### AIM
Transcribe the listing below word for word.

━━━ SOURCE MATERIAL

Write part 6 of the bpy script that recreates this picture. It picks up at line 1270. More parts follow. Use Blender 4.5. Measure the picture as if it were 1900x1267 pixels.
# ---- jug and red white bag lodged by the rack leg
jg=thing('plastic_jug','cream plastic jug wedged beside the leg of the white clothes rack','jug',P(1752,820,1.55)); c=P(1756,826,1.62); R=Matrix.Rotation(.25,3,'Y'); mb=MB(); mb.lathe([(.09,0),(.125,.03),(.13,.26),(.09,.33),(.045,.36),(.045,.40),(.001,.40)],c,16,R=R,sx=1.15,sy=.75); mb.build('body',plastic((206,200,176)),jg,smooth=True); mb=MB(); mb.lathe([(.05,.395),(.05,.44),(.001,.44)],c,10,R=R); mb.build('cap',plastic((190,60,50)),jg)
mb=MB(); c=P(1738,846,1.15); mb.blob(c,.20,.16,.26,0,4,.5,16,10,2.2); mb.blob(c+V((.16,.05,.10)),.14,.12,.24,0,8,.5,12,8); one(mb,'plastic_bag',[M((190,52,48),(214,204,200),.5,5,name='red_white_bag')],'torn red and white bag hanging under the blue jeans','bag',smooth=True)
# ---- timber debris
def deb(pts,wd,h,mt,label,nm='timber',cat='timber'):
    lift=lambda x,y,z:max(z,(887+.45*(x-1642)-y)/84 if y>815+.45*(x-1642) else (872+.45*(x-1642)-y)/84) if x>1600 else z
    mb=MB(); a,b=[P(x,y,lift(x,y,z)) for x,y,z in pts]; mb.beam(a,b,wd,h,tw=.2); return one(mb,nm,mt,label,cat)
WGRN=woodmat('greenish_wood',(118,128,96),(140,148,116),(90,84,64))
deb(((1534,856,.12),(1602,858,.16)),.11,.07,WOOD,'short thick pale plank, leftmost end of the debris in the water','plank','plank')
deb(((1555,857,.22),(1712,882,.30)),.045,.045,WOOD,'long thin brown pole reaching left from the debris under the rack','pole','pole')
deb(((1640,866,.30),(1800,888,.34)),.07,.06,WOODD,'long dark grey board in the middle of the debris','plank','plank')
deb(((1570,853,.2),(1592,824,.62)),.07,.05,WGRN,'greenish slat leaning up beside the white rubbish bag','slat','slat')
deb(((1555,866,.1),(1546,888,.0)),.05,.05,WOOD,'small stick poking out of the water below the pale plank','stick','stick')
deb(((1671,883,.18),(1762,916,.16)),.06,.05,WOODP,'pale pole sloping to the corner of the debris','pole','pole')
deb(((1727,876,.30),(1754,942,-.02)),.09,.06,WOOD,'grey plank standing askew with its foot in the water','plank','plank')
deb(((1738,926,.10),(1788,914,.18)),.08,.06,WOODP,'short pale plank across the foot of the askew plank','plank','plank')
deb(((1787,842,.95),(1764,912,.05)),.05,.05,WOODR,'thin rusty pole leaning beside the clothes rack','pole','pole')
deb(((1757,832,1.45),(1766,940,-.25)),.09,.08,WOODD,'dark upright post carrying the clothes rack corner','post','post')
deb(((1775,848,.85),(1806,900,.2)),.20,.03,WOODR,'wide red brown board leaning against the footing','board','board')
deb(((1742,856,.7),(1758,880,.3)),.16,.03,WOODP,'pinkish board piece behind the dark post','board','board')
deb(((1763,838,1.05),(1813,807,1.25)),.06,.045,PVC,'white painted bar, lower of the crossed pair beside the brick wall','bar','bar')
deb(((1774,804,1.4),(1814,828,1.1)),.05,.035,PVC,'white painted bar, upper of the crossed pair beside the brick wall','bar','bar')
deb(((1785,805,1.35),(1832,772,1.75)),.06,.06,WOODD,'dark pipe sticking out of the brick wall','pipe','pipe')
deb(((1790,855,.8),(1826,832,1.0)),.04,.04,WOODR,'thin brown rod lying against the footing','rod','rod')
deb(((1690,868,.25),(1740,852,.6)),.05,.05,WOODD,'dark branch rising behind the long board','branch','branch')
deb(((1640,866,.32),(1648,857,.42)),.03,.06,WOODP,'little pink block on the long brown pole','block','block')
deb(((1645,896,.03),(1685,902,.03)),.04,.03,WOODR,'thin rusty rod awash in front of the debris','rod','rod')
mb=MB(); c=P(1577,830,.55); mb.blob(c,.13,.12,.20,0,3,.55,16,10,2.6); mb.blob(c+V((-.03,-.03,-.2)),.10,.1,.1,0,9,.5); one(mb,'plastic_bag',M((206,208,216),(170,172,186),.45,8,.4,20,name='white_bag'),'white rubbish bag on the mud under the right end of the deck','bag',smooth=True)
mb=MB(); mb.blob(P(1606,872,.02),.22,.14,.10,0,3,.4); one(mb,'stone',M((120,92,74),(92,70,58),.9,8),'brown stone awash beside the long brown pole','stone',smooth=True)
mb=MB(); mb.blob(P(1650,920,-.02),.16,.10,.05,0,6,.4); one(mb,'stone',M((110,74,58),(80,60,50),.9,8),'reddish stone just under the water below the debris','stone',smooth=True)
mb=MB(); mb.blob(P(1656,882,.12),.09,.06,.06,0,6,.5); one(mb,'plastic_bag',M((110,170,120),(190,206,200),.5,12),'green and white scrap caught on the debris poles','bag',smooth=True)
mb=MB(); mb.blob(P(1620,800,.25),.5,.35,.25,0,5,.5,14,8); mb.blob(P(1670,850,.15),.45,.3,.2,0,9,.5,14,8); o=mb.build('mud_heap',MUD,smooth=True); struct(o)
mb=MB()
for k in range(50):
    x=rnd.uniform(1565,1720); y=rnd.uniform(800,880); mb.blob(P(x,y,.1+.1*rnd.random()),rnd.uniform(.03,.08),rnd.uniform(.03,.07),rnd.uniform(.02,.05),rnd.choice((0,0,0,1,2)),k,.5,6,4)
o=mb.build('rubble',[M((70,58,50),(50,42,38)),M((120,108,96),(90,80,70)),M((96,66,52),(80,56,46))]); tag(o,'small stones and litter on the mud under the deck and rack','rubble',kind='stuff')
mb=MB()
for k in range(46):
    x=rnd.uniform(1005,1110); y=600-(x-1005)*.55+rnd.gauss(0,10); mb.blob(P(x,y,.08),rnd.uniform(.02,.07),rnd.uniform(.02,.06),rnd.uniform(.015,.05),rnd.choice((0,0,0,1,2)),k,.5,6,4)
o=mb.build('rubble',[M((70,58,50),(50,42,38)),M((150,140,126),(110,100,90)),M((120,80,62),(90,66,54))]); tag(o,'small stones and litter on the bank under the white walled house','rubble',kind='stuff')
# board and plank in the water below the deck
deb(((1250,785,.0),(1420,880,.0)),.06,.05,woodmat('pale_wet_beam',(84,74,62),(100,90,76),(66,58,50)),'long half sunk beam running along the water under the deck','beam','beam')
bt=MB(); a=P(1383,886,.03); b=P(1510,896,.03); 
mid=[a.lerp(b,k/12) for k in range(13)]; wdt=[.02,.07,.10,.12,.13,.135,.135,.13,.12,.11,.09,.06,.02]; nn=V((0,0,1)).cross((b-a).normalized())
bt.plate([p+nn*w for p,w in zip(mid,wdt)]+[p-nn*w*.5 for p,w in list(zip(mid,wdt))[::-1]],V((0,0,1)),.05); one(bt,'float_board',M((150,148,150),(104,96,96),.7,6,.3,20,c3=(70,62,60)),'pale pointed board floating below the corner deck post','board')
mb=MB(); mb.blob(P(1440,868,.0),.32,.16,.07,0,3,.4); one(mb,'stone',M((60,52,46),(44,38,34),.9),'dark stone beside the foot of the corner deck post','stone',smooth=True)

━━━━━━

### REPLY TO THE EXERCISE
Write part 6 of the bpy script that recreates this picture. It picks up at line 1270. More parts follow. Use Blender 4.5. Measure the picture as if it were 1900x1267 pixels.
# ---- jug and red white bag lodged by the rack leg
jg=thing('plastic_jug','cream plastic jug wedged beside the leg of the white clothes rack','jug',P(1752,820,1.55)); c=P(1756,826,1.62); R=Matrix.Rotation(.25,3,'Y'); mb=MB(); mb.lathe([(.09,0),(.125,.03),(.13,.26),(.09,.33),(.045,.36),(.045,.40),(.001,.40)],c,16,R=R,sx=1.15,sy=.75); mb.build('body',plastic((206,200,176)),jg,smooth=True); mb=MB(); mb.lathe([(.05,.395),(.05,.44),(.001,.44)],c,10,R=R); mb.build('cap',plastic((190,60,50)),jg)
mb=MB(); c=P(1738,846,1.15); mb.blob(c,.20,.16,.26,0,4,.5,16,10,2.2); mb.blob(c+V((.16,.05,.10)),.14,.12,.24,0,8,.5,12,8); one(mb,'plastic_bag',[M((190,52,48),(214,204,200),.5,5,name='red_white_bag')],'torn red and white bag hanging under the blue jeans','bag',smooth=True)
# ---- timber debris
def deb(pts,wd,h,mt,label,nm='timber',cat='timber'):
    lift=lambda x,y,z:max(z,(887+.45*(x-1642)-y)/84 if y>815+.45*(x-1642) else (872+.45*(x-1642)-y)/84) if x>1600 else z
    mb=MB(); a,b=[P(x,y,lift(x,y,z)) for x,y,z in pts]; mb.beam(a,b,wd,h,tw=.2); return one(mb,nm,mt,label,cat)
WGRN=woodmat('greenish_wood',(118,128,96),(140,148,116),(90,84,64))
deb(((1534,856,.12),(1602,858,.16)),.11,.07,WOOD,'short thick pale plank, leftmost end of the debris in the water','plank','plank')
deb(((1555,857,.22),(1712,882,.30)),.045,.045,WOOD,'long thin brown pole reaching left from the debris under the rack','pole','pole')
deb(((1640,866,.30),(1800,888,.34)),.07,.06,WOODD,'long dark grey board in the middle of the debris','plank','plank')
deb(((1570,853,.2),(1592,824,.62)),.07,.05,WGRN,'greenish slat leaning up beside the white rubbish bag','slat','slat')
deb(((1555,866,.1),(1546,888,.0)),.05,.05,WOOD,'small stick poking out of the water below the pale plank','stick','stick')
deb(((1671,883,.18),(1762,916,.16)),.06,.05,WOODP,'pale pole sloping to the corner of the debris','pole','pole')
deb(((1727,876,.30),(1754,942,-.02)),.09,.06,WOOD,'grey plank standing askew with its foot in the water','plank','plank')
deb(((1738,926,.10),(1788,914,.18)),.08,.06,WOODP,'short pale plank across the foot of the askew plank','plank','plank')
deb(((1787,842,.95),(1764,912,.05)),.05,.05,WOODR,'thin rusty pole leaning beside the clothes rack','pole','pole')
deb(((1757,832,1.45),(1766,940,-.25)),.09,.08,WOODD,'dark upright post carrying the clothes rack corner','post','post')
deb(((1775,848,.85),(1806,900,.2)),.20,.03,WOODR,'wide red brown board leaning against the footing','board','board')
deb(((1742,856,.7),(1758,880,.3)),.16,.03,WOODP,'pinkish board piece behind the dark post','board','board')
deb(((1763,838,1.05),(1813,807,1.25)),.06,.045,PVC,'white painted bar, lower of the crossed pair beside the brick wall','bar','bar')
deb(((1774,804,1.4),(1814,828,1.1)),.05,.035,PVC,'white painted bar, upper of the crossed pair beside the brick wall','bar','bar')
deb(((1785,805,1.35),(1832,772,1.75)),.06,.06,WOODD,'dark pipe sticking out of the brick wall','pipe','pipe')
deb(((1790,855,.8),(1826,832,1.0)),.04,.04,WOODR,'thin brown rod lying against the footing','rod','rod')
deb(((1690,868,.25),(1740,852,.6)),.05,.05,WOODD,'dark branch rising behind the long board','branch','branch')
deb(((1640,866,.32),(1648,857,.42)),.03,.06,WOODP,'little pink block on the long brown pole','block','block')
deb(((1645,896,.03),(1685,902,.03)),.04,.03,WOODR,'thin rusty rod awash in front of the debris','rod','rod')
mb=MB(); c=P(1577,830,.55); mb.blob(c,.13,.12,.20,0,3,.55,16,10,2.6); mb.blob(c+V((-.03,-.03,-.2)),.10,.1,.1,0,9,.5); one(mb,'plastic_bag',M((206,208,216),(170,172,186),.45,8,.4,20,name='white_bag'),'white rubbish bag on the mud under the right end of the deck','bag',smooth=True)
mb=MB(); mb.blob(P(1606,872,.02),.22,.14,.10,0,3,.4); one(mb,'stone',M((120,92,74),(92,70,58),.9,8),'brown stone awash beside the long brown pole','stone',smooth=True)
mb=MB(); mb.blob(P(1650,920,-.02),.16,.10,.05,0,6,.4); one(mb,'stone',M((110,74,58),(80,60,50),.9,8),'reddish stone just under the water below the debris','stone',smooth=True)
mb=MB(); mb.blob(P(1656,882,.12),.09,.06,.06,0,6,.5); one(mb,'plastic_bag',M((110,170,120),(190,206,200),.5,12),'green and white scrap caught on the debris poles','bag',smooth=True)
mb=MB(); mb.blob(P(1620,800,.25),.5,.35,.25,0,5,.5,14,8); mb.blob(P(1670,850,.15),.45,.3,.2,0,9,.5,14,8); o=mb.build('mud_heap',MUD,smooth=True); struct(o)
mb=MB()
for k in range(50):
    x=rnd.uniform(1565,1720); y=rnd.uniform(800,880); mb.blob(P(x,y,.1+.1*rnd.random()),rnd.uniform(.03,.08),rnd.uniform(.03,.07),rnd.uniform(.02,.05),rnd.choice((0,0,0,1,2)),k,.5,6,4)
o=mb.build('rubble',[M((70,58,50),(50,42,38)),M((120,108,96),(90,80,70)),M((96,66,52),(80,56,46))]); tag(o,'small stones and litter on the mud under the deck and rack','rubble',kind='stuff')
mb=MB()
for k in range(46):
    x=rnd.uniform(1005,1110); y=600-(x-1005)*.55+rnd.gauss(0,10); mb.blob(P(x,y,.08),rnd.uniform(.02,.07),rnd.uniform(.02,.06),rnd.uniform(.015,.05),rnd.choice((0,0,0,1,2)),k,.5,6,4)
o=mb.build('rubble',[M((70,58,50),(50,42,38)),M((150,140,126),(110,100,90)),M((120,80,62),(90,66,54))]); tag(o,'small stones and litter on the bank under the white walled house','rubble',kind='stuff')
# board and plank in the water below the deck
deb(((1250,785,.0),(1420,880,.0)),.06,.05,woodmat('pale_wet_beam',(84,74,62),(100,90,76),(66,58,50)),'long half sunk beam running along the water under the deck','beam','beam')
bt=MB(); a=P(1383,886,.03); b=P(1510,896,.03); 
mid=[a.lerp(b,k/12) for k in range(13)]; wdt=[.02,.07,.10,.12,.13,.135,.135,.13,.12,.11,.09,.06,.02]; nn=V((0,0,1)).cross((b-a).normalized())
bt.plate([p+nn*w for p,w in zip(mid,wdt)]+[p-nn*w*.5 for p,w in list(zip(mid,wdt))[::-1]],V((0,0,1)),.05); one(bt,'float_board',M((150,148,150),(104,96,96),.7,6,.3,20,c3=(70,62,60)),'pale pointed board floating below the corner deck post','board')
mb=MB(); mb.blob(P(1440,868,.0),.32,.16,.07,0,3,.4); one(mb,'stone',M((60,52,46),(44,38,34),.9),'dark stone beside the foot of the corner deck post','stone',smooth=True)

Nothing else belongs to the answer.